Eğitimin tek dayanağı ise evrensel olan bilim ve insani
değerlerdir. Demokratik, özgürlükçü, çok sesli bir toplum için laik
ve bilimsel eğitim olmazsa olmazdır. Toplumda farklı inanç, mezhep
ve kültürlere özgürlükler getirmeyen bu düzenleme belli bir kesime
özgürlük getirmeye yöneliktir. Uluslararası sözleşmeler zorunlu din
dersi uygulamaları ortada dururken bu düzenleme istismardır ve
bizler açısından kabulü mümkün değildir.
Eğitim Sen olarak, eğitimde dayatmalara, antidemokratik
uygulamalara hayır, 12 Eylül`den kalma kıyafet yönetmeliklerine
hayır diyoruz. İnsanların dini inançlarının suiistimal edilerek
piyasacı, totaliter rejimin sacayağı edilmesine karşı çıkıyor;
demokratik, özgürlükçü, çok sesli bir toplum için laik, bilimsel,
anadilinde bir eğitim için mücadeleye devam ediyoruz.

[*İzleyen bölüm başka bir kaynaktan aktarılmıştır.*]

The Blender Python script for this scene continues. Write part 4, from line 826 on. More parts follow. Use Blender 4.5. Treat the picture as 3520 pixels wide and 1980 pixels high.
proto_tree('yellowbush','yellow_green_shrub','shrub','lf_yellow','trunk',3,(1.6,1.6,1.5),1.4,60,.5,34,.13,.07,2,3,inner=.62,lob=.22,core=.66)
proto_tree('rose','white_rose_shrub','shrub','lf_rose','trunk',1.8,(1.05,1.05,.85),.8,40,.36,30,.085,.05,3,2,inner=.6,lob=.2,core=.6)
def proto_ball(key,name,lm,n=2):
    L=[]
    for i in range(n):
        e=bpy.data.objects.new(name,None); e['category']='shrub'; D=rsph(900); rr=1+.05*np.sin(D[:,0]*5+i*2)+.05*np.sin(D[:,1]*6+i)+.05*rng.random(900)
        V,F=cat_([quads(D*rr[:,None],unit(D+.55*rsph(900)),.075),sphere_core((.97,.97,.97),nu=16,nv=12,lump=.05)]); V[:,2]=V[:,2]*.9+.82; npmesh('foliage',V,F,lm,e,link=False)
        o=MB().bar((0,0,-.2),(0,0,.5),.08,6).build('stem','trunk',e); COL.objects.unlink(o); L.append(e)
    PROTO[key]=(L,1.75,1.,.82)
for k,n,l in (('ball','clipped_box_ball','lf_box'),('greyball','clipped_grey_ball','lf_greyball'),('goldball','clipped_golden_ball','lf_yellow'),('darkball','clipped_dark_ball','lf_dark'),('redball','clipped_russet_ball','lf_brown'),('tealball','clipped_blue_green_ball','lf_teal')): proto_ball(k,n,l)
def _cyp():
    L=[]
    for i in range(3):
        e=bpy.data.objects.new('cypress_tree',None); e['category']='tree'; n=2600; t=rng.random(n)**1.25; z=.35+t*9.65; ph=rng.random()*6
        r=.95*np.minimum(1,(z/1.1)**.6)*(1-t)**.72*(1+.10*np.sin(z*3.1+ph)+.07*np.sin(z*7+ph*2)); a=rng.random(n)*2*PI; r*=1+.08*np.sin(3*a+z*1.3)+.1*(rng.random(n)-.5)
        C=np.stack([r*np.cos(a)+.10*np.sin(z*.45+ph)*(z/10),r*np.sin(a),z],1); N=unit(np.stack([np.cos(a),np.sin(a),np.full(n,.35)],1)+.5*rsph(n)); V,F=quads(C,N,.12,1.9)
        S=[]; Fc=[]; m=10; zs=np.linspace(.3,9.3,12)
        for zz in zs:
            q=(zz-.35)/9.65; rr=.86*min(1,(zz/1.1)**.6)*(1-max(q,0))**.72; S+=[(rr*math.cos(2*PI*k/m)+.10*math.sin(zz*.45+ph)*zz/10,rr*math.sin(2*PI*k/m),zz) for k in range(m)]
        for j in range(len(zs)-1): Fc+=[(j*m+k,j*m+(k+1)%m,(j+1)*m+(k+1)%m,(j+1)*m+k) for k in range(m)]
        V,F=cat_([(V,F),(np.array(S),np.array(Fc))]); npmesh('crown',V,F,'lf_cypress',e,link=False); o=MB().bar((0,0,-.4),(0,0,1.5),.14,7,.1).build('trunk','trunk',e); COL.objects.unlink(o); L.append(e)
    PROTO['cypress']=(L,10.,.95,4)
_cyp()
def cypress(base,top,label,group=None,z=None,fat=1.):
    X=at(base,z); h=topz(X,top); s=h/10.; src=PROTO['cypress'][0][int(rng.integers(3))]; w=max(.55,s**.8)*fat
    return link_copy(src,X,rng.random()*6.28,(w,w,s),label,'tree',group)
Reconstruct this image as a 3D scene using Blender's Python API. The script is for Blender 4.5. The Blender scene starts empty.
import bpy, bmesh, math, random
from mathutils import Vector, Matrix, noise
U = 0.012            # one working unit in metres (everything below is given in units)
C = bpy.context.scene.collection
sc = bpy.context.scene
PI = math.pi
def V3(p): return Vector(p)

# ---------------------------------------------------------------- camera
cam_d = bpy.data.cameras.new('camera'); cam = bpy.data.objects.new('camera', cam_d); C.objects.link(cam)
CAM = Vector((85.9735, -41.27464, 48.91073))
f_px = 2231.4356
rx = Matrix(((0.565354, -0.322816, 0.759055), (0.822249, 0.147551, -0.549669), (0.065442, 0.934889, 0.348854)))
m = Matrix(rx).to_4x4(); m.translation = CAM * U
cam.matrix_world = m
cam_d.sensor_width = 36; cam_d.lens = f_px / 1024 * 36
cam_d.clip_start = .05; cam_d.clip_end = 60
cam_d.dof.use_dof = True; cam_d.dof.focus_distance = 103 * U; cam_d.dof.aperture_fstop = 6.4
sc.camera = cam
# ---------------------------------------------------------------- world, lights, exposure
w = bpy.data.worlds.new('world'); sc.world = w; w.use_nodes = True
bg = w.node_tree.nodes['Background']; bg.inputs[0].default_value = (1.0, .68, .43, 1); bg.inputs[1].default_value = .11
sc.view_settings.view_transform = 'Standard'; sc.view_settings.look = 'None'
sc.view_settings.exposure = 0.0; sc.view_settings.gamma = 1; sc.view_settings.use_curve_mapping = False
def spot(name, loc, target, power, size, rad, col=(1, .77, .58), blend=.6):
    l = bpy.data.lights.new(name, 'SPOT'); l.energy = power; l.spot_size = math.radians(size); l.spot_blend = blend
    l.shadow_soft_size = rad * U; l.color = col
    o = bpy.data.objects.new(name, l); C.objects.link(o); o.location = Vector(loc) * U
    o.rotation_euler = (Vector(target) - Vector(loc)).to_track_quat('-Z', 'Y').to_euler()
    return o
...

EĞİTİM İŞ "CEZA DAVASI AÇARIZ" DİYEREK ATEŞ PÜSKÜRDÜ
Eğitim-Sen'den sonra Eğitim-İş sendikası da Eğitim-Bir-Sen'in okullara serbest kıyafetle gitme eylemine sert bir eleştiri getirdi. 81 ilin valisine uyarı yazısı gönderen Eğitim-İş, girişimi hukuk dışı olarak niteledi ve adeta gözdağı veren bir uyarı yaparak eyleme göz yumulması halinde sorumlu il valisinden okul müdürlerine kadar tüm kamu görevlileri aleyhinde ceza davası süreci başlatacağını bildirdi.
İşte Eğitim-İş'ten yapılan açıklama:
Eğitim ve Bilim İşkolu'nda faaliyet gösteren ve siyasal
iktidardan güç alan bir sendika, 18 Mart 2013 tarihinden itibaren
valiliklerin uygulanması konusunda gereken idari tedbirleri almakla
yükümlü olduğu kılık kıyafet mevzuatının bağlayıcı hükümlerini
tanımayacağını ilan etmiştir.
Onlarca yıldır siyasal bir talep haline getirilmesi nedeniyle
ülkede müthiş bir kutuplaşmaya neden olan hassas bir konuyla ilgili
olarak ortaya konulacak sorumsuz dayatma girişimine göz yumulması,
tüm kamu kurumlarını içine alacak sonu belirsiz bir kaosa neden
olacaktır.
Valiliklerin konuyla ilgili gereken idari tedbirleri almaması
durumunda kamu hizmeti sadece türbanla değil, şortla, çarşafla,
çember sakalla, sarkık bıyıkla, yırtık pantolonla, sarıkla,
poşuyla, eşofmanla, karın kısmı açık tişörtle de sunulabilecek,
böylece başıbozuk bir görüntü ortaya çıkacaktır.
Eğitim-İş olarak 81 il valiliğine gönderdiğimiz yazıda, söz konusu
sendikanın hukuk dışı girişimine göz yumulması halinde sorumlu il
valisinden okul müdürlerine kadar tüm kamu görevlileri aleyhinde
ceza davası süreci başlatacağımızı bildirdik.